読売新聞 / 2024年9月7日 9時21分

 全国の暴力団組事務所が2014~23年で計約400件撤去されたことが警察庁への取材でわかった。福岡県警が全国唯一の特定危険指定暴力団・工藤会(本部・北九州市)のトップらを逮捕した「頂上作戦」着手から11日で10年。頂上作戦が契機となって暴力団排除の機運が高まるとともに、公的機関が積極的に関与することで撤去が進んでいる。

市が売却先探し

 「近くに全国チェーンの飲食店が進出するなど、子どもも歩ける明るい場所になった」。同会の旧本部事務所「工藤会館」跡地で複合型福祉施設を建設する計画を進めるNPO法人「抱樸」の奥田知志理事長(61)は8月下旬、感慨深げに語った。

 JR小倉駅南東約2キロの住宅街にあった工藤会館には、黒塗りの車とともに組員らが出入りし、長年、工藤会を象徴する存在として恐れられた。しかし、頂上作戦着手後、使用は制限され、19年に福岡県内の民間企業に売却された。同会側が得た売却益は全額、同会が関与した市民襲撃事件の被害者側に支払われ、抱樸が20年4月、同社から跡地を購入した。

 一連の“売却劇”で、工藤会側との交渉窓口となったのは北九州市。

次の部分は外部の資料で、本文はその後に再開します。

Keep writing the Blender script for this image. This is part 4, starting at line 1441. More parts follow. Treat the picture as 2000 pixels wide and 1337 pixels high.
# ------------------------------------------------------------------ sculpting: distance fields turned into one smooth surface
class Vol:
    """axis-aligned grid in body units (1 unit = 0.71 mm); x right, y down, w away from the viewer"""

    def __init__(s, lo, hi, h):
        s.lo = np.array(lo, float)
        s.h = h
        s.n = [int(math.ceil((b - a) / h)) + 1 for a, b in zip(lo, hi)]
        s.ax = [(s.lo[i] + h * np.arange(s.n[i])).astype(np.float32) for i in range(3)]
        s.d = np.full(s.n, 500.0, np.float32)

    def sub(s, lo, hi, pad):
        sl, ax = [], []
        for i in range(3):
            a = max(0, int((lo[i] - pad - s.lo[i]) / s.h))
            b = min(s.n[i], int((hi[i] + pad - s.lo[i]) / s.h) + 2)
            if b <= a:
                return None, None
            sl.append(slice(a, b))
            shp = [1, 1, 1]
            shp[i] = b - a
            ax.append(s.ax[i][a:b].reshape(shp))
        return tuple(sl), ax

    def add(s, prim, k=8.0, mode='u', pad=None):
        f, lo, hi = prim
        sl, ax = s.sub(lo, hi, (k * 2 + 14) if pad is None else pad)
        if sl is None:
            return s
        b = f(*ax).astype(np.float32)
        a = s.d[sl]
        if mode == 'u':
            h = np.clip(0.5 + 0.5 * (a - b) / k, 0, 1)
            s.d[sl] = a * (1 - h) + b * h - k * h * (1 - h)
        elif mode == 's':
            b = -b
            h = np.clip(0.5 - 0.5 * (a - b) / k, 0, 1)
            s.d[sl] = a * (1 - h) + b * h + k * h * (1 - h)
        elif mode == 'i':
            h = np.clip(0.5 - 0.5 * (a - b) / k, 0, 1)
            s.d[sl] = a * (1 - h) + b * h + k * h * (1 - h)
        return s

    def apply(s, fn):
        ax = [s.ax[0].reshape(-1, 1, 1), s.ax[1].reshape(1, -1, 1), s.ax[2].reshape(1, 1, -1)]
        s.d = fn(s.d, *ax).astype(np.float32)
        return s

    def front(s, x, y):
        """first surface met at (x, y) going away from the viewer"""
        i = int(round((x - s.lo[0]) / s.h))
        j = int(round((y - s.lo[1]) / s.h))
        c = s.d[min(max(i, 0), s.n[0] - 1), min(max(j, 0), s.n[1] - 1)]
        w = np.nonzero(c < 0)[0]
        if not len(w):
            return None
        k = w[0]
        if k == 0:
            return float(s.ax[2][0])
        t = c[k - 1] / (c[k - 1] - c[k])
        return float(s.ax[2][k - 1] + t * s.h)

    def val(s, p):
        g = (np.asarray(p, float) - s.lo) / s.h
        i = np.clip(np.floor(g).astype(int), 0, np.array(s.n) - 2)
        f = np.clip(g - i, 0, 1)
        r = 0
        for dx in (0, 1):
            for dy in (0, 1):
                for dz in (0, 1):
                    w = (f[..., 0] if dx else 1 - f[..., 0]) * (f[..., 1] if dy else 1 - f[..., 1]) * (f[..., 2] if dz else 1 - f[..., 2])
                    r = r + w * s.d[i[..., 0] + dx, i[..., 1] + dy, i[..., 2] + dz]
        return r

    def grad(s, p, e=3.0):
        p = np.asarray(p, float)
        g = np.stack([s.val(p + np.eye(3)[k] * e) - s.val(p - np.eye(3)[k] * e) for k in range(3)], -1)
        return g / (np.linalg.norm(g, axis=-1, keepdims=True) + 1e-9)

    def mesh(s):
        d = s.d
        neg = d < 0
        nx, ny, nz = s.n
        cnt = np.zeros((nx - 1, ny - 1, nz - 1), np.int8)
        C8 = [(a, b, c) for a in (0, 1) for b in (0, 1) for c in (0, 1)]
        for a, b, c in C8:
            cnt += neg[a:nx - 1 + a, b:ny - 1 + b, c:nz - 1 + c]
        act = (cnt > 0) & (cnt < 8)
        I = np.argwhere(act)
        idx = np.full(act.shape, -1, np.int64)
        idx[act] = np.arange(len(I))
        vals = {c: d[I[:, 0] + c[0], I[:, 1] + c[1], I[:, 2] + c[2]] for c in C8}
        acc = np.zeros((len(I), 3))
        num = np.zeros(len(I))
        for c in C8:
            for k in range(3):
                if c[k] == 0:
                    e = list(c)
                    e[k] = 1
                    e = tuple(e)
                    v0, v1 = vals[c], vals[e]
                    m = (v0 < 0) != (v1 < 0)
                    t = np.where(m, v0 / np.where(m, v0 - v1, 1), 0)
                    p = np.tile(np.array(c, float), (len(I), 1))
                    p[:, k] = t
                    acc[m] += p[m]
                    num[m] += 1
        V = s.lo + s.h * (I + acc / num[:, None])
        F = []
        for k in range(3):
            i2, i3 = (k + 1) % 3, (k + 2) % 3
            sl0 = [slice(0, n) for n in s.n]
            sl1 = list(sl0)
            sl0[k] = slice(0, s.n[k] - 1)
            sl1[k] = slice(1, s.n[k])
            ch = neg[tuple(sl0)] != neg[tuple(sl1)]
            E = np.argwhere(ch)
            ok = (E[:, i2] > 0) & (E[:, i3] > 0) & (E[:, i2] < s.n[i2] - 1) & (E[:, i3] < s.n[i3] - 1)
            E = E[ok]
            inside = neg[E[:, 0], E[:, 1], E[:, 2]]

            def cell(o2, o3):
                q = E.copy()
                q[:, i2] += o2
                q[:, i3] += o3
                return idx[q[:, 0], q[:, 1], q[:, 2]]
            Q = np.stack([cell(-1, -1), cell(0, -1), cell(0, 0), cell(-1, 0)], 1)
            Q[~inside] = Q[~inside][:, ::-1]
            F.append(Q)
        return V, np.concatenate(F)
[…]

同会の売却先探しも市が行う行政が前面に出る形だった。当時、副市長として約9か月にわたり交渉を主導した梅本和秀さん(69)は「行政が入ることで信用が生まれ、何とか買い手が見つかった」と振り返る。

 建設が予定される施設は、生活保護受給者向けの救護施設や住民らが集うホールなどを備えた3階建ての計画で、奥田理事長は「『怖い街』と言われてきた北九州を住みたいと思える街に変えたい」と語る。

ノウハウ共有

 警察庁は組事務所の総数を明らかにしていないが、住民側の意向などを受け、頂上作戦に着手した14年から23年までに撤去された組事務所は全国で計407件。年別の撤去数は14年は41件で、16年は最多の62件。17年56件、18年52件と続き、20年以降は徐々に減った。都道府県警別の最多は警視庁の68件、次いで工藤会など全国最多の五つの指定暴力団が本拠を置く福岡が63件。兵庫35件、大阪29件、愛知と北海道が各23件などと続いた。警察幹部は「『頂上作戦』は全国の暴排機運を高める結果となり、事務所撤去にも大きな後押しになった」と分析している。

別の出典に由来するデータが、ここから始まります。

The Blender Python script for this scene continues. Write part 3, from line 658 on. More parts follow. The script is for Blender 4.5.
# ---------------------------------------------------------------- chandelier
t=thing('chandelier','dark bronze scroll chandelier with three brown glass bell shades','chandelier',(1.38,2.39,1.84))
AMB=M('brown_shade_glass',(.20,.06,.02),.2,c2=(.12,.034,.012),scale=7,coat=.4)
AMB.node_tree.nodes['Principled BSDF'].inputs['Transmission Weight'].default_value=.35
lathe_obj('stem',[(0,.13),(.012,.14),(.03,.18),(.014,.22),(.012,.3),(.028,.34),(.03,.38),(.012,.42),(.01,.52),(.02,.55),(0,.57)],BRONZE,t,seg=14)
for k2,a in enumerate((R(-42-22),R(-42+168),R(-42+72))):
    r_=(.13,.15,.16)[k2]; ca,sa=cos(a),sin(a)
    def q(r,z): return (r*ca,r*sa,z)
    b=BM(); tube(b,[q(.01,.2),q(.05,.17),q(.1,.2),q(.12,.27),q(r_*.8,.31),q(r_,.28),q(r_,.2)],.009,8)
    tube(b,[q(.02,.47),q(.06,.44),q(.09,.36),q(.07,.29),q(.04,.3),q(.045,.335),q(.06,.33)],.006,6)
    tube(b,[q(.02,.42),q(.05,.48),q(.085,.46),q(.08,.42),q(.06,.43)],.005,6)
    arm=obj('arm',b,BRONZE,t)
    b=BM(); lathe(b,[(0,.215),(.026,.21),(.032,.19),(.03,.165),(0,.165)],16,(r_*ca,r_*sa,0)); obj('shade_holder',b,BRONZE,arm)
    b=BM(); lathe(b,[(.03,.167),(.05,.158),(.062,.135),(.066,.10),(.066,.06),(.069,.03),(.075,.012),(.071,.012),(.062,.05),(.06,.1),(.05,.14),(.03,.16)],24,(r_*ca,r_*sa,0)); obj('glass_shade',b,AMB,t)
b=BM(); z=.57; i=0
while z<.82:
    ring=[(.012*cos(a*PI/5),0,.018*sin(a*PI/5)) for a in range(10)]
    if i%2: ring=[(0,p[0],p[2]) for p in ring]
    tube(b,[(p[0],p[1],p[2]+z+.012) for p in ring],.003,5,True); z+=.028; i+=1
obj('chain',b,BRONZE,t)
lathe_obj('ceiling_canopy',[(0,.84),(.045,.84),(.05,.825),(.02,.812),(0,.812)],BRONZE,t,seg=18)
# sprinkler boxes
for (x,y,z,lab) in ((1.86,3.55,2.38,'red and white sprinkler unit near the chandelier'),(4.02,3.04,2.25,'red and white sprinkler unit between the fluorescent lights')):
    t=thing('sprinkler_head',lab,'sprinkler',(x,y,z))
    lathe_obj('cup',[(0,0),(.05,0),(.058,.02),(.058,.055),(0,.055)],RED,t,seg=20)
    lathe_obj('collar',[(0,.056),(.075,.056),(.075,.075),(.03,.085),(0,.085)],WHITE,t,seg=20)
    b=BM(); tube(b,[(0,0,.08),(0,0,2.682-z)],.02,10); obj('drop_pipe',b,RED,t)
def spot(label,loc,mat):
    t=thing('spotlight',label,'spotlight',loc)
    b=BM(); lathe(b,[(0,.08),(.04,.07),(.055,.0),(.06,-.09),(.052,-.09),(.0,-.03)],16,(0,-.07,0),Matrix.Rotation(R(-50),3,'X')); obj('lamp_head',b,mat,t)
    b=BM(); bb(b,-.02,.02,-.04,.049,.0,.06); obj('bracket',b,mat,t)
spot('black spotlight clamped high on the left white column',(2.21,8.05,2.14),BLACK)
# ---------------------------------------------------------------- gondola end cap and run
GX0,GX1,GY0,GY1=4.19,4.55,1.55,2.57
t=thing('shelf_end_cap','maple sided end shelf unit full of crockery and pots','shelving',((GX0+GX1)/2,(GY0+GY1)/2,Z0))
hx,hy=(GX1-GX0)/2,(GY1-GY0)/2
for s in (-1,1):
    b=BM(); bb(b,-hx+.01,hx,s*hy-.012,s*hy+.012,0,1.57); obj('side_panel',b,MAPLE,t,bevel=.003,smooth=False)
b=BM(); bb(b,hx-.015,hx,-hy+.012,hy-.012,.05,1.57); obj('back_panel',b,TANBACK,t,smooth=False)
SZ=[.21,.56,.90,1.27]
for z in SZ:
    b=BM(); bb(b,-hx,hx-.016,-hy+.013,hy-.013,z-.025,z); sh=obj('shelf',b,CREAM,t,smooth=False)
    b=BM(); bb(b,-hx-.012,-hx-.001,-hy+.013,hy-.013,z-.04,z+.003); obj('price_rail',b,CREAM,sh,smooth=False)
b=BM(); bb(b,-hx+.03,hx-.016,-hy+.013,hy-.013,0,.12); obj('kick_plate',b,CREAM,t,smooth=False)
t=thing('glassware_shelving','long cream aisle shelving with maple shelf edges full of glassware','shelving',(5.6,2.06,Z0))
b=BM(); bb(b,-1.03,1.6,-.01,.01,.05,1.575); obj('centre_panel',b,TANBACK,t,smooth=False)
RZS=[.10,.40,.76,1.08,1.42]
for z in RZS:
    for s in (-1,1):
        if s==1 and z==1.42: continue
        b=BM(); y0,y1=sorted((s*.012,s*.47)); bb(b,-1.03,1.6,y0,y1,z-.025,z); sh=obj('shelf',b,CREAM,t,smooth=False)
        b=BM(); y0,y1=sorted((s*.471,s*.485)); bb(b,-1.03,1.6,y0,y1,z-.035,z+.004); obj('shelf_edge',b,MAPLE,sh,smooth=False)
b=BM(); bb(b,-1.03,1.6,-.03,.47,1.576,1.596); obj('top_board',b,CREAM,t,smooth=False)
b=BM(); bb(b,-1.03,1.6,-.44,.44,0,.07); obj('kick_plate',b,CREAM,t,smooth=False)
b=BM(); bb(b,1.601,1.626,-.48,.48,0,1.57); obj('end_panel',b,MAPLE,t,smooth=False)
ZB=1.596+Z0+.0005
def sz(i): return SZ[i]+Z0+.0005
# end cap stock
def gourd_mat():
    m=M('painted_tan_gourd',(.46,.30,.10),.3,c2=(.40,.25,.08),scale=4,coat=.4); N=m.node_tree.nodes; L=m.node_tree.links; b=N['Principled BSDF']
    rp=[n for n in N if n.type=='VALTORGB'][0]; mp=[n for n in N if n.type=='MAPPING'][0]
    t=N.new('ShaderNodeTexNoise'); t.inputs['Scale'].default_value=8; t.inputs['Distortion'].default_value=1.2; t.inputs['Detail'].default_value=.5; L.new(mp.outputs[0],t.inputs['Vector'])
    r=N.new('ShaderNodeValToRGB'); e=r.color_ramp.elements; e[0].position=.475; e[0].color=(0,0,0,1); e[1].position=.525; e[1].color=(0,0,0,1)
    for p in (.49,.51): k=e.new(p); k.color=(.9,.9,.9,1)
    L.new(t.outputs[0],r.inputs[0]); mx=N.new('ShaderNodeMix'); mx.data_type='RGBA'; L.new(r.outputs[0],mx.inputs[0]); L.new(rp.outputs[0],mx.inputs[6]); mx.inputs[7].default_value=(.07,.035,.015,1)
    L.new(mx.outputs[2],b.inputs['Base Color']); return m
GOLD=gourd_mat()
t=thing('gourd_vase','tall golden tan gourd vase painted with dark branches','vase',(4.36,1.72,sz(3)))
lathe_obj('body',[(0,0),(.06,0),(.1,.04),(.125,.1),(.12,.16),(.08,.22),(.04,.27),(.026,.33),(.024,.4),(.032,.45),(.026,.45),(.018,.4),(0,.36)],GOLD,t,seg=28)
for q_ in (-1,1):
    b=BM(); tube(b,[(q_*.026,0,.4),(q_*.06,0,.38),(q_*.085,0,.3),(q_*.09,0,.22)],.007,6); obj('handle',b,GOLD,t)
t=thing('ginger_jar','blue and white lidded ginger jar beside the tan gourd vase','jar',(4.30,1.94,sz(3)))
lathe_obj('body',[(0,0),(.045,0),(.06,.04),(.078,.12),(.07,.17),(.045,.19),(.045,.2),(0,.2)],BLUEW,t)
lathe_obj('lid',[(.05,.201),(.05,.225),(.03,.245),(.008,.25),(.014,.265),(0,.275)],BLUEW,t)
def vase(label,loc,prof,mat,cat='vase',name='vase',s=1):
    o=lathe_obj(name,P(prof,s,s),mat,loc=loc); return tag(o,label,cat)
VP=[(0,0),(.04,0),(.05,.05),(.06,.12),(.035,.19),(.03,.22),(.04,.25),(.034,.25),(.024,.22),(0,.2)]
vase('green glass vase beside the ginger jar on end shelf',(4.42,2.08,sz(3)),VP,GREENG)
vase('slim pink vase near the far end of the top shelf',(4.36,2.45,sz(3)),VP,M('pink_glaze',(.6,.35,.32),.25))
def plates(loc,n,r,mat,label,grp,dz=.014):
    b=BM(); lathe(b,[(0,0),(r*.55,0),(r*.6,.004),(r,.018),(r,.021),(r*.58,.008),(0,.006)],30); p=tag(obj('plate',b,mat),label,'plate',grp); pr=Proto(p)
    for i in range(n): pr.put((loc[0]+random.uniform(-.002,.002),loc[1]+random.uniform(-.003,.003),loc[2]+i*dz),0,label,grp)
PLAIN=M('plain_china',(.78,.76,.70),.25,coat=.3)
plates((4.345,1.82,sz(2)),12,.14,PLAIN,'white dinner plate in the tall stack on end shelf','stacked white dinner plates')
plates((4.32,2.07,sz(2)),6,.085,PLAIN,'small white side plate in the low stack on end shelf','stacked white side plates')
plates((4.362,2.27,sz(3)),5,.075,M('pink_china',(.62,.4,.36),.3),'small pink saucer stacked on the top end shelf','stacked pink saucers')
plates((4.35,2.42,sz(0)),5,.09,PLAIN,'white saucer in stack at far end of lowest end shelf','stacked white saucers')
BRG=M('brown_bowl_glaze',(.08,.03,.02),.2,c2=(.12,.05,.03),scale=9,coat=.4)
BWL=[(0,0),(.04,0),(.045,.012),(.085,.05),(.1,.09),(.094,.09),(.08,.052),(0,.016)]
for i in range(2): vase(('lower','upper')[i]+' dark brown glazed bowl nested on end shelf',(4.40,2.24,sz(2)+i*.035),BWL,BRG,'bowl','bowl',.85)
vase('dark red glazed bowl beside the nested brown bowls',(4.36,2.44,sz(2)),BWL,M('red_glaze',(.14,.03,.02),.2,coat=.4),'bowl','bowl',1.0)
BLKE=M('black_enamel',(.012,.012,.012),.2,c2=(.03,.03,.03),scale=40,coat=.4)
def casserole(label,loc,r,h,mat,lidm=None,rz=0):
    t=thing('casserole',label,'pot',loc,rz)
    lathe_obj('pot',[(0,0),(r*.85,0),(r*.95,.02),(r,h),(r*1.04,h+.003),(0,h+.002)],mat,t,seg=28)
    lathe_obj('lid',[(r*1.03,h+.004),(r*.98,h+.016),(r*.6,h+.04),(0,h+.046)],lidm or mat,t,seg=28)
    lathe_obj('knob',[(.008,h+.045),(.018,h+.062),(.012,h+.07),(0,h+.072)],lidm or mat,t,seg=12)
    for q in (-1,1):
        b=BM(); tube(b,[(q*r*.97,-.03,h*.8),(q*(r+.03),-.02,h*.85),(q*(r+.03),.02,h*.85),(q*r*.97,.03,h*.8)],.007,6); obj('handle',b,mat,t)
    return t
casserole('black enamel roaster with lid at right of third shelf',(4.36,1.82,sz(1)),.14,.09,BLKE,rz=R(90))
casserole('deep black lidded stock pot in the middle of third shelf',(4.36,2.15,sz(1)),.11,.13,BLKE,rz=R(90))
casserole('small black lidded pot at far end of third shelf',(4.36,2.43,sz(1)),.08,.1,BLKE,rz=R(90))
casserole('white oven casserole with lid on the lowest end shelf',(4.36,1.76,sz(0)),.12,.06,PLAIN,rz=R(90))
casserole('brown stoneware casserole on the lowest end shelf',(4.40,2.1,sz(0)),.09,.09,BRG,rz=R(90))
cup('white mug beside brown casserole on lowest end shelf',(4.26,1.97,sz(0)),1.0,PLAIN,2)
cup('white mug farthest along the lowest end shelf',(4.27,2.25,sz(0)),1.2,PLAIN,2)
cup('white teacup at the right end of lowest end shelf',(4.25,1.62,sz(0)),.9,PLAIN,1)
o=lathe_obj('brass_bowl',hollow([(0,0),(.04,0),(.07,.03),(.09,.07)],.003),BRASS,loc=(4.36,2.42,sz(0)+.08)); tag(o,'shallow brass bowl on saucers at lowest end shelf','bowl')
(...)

 福岡県でも撤去は進む。同県警によると、同期間に撤去された5指定暴力団の事務所は49件で、うち工藤会は最多の28件。道仁会(福岡県久留米市)は6件、浪川会(同県大牟田市)は5件だった。

 同県警は事務所撤去に関し、他県警などから手法などについて問い合わせを受けたり、全国的な会議で事例を発表したりしている。ある県警幹部は「全国で撤去に関するノウハウが共有、蓄積されている」と打ち明ける。

「代理訴訟」活用

 住民に危害が及ばないようにするため、公的機関が前面に出るケースも目立つ。福岡県暴力追放運動推進センターは、住民の代わりに訴訟を起こせる「代理訴訟制度」を活用し、20年10月、浪川会の本部事務所について、使用差し止めを求める仮処分を申し立てた。この裁判がきっかけとなり、21年7月に事務所は解体された。大阪府東大阪市にあった特定抗争指定暴力団・山口組の2次団体事務所も、「代理訴訟」で撤去に追い込み、撤去完了後の22年12月に東大阪市が跡地を購入した。

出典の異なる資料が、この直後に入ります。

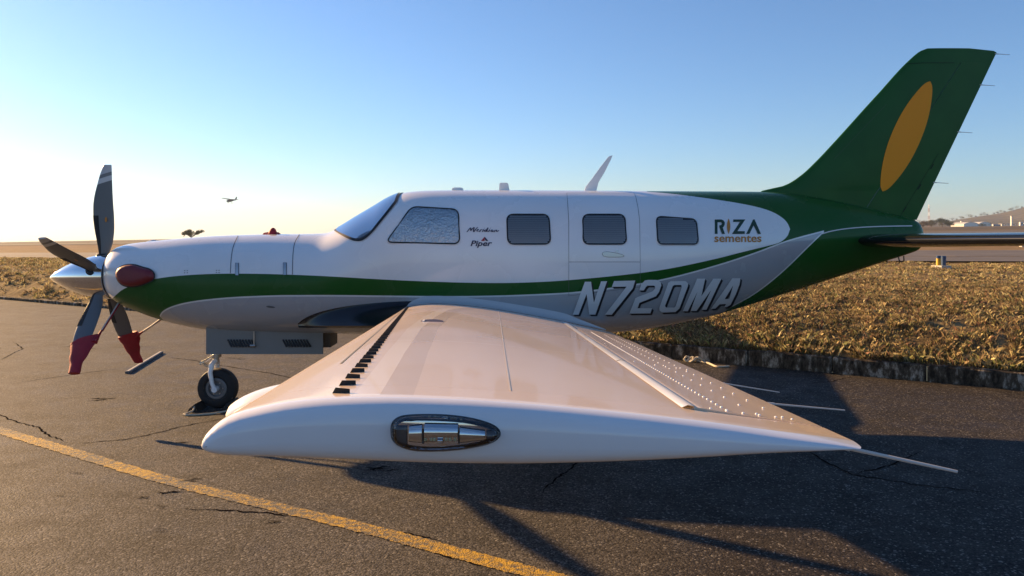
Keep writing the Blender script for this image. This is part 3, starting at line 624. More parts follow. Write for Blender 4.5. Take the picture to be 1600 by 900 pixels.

 自治体が自ら仮処分を申し立てるケースも出た。福岡県福津市にあった特定抗争指定暴力団・神戸山口組系組事務所については、22年12月、同市が事務所の使用を禁じる仮処分を申し立て、撤去につながった。また、静岡県吉田町では19年12月、県警、県弁護士会、県暴力追放運動推進センターで協議会を設置して、山口組の2次団体事務所が立ち退いた。かつて同県浜松市で組事務所撤去運動に取り組んだ住民側のリーダーだった同市の水野栄市郎さん(82)は「公的機関が大きく関与することで、住民も安心して声を上げやすくなっているように感じる」と語る。

 日本弁護士連合会民事介入暴力対策委員会幹事を務める疋田 きよし弁護士(大阪弁護士会)は「危険な暴力団として知られた工藤会を弱体化させたことは、住民らが勇気を出して暴力団排除に動く動機付けになった。今後も状況に応じた手法で、事務所撤去を含む暴排を推し進めるべきだ」としている。